**The task**: Give back the lines exactly, from the first one to the line with "wood = MB()", both ends included.

******

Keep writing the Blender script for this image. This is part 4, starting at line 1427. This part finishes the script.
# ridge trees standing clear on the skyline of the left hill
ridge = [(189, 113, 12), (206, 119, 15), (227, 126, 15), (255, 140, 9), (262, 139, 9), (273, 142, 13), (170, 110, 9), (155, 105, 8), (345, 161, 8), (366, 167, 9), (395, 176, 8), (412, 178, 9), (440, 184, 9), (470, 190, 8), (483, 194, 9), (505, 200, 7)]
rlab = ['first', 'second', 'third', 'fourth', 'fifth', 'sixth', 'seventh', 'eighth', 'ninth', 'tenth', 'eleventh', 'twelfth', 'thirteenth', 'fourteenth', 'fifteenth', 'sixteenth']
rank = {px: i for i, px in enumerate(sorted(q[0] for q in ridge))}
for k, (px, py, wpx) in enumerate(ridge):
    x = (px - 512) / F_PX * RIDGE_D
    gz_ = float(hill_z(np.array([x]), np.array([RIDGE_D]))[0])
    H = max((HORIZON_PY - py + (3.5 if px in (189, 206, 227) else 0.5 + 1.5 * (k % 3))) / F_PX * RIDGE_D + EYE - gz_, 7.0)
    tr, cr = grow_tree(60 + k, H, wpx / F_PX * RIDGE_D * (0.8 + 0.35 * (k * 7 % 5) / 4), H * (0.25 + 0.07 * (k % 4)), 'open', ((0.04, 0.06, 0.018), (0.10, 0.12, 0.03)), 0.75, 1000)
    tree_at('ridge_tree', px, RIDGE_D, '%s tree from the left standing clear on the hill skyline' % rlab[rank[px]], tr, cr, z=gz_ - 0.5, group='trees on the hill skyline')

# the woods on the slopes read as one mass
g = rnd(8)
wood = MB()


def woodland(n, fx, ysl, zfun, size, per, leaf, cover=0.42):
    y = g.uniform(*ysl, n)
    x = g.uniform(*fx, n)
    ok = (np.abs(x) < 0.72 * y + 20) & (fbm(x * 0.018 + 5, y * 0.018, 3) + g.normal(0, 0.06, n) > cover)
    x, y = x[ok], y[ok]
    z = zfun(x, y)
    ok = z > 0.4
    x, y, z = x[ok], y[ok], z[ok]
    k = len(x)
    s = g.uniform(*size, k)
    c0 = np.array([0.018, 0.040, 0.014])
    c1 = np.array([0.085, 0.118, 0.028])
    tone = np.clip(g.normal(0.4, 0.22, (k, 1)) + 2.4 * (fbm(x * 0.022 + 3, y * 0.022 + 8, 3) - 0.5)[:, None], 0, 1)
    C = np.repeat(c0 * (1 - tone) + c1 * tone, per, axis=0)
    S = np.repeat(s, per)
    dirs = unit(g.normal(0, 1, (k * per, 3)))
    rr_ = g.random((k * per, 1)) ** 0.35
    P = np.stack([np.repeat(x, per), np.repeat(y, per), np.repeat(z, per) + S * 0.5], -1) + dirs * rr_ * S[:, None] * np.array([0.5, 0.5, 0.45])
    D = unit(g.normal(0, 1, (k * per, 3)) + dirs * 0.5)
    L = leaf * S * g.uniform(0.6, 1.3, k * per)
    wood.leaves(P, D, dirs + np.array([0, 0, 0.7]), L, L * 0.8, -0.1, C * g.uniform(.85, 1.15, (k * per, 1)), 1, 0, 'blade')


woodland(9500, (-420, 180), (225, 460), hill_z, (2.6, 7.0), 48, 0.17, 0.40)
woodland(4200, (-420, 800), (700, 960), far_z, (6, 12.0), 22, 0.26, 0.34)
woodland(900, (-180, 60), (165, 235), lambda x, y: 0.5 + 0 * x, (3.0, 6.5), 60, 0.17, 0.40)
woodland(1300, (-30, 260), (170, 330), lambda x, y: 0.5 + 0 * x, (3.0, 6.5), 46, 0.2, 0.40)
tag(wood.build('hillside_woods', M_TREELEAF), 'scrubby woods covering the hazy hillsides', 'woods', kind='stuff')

******

**Solution to this exercise**:
Keep writing the Blender script for this image. This is part 4, starting at line 1427. This part finishes the script.
# ridge trees standing clear on the skyline of the left hill
ridge = [(189, 113, 12), (206, 119, 15), (227, 126, 15), (255, 140, 9), (262, 139, 9), (273, 142, 13), (170, 110, 9), (155, 105, 8), (345, 161, 8), (366, 167, 9), (395, 176, 8), (412, 178, 9), (440, 184, 9), (470, 190, 8), (483, 194, 9), (505, 200, 7)]
rlab = ['first', 'second', 'third', 'fourth', 'fifth', 'sixth', 'seventh', 'eighth', 'ninth', 'tenth', 'eleventh', 'twelfth', 'thirteenth', 'fourteenth', 'fifteenth', 'sixteenth']
rank = {px: i for i, px in enumerate(sorted(q[0] for q in ridge))}
for k, (px, py, wpx) in enumerate(ridge):
    x = (px - 512) / F_PX * RIDGE_D
    gz_ = float(hill_z(np.array([x]), np.array([RIDGE_D]))[0])
    H = max((HORIZON_PY - py + (3.5 if px in (189, 206, 227) else 0.5 + 1.5 * (k % 3))) / F_PX * RIDGE_D + EYE - gz_, 7.0)
    tr, cr = grow_tree(60 + k, H, wpx / F_PX * RIDGE_D * (0.8 + 0.35 * (k * 7 % 5) / 4), H * (0.25 + 0.07 * (k % 4)), 'open', ((0.04, 0.06, 0.018), (0.10, 0.12, 0.03)), 0.75, 1000)
    tree_at('ridge_tree', px, RIDGE_D, '%s tree from the left standing clear on the hill skyline' % rlab[rank[px]], tr, cr, z=gz_ - 0.5, group='trees on the hill skyline')

# the woods on the slopes read as one mass
g = rnd(8)
wood = MB()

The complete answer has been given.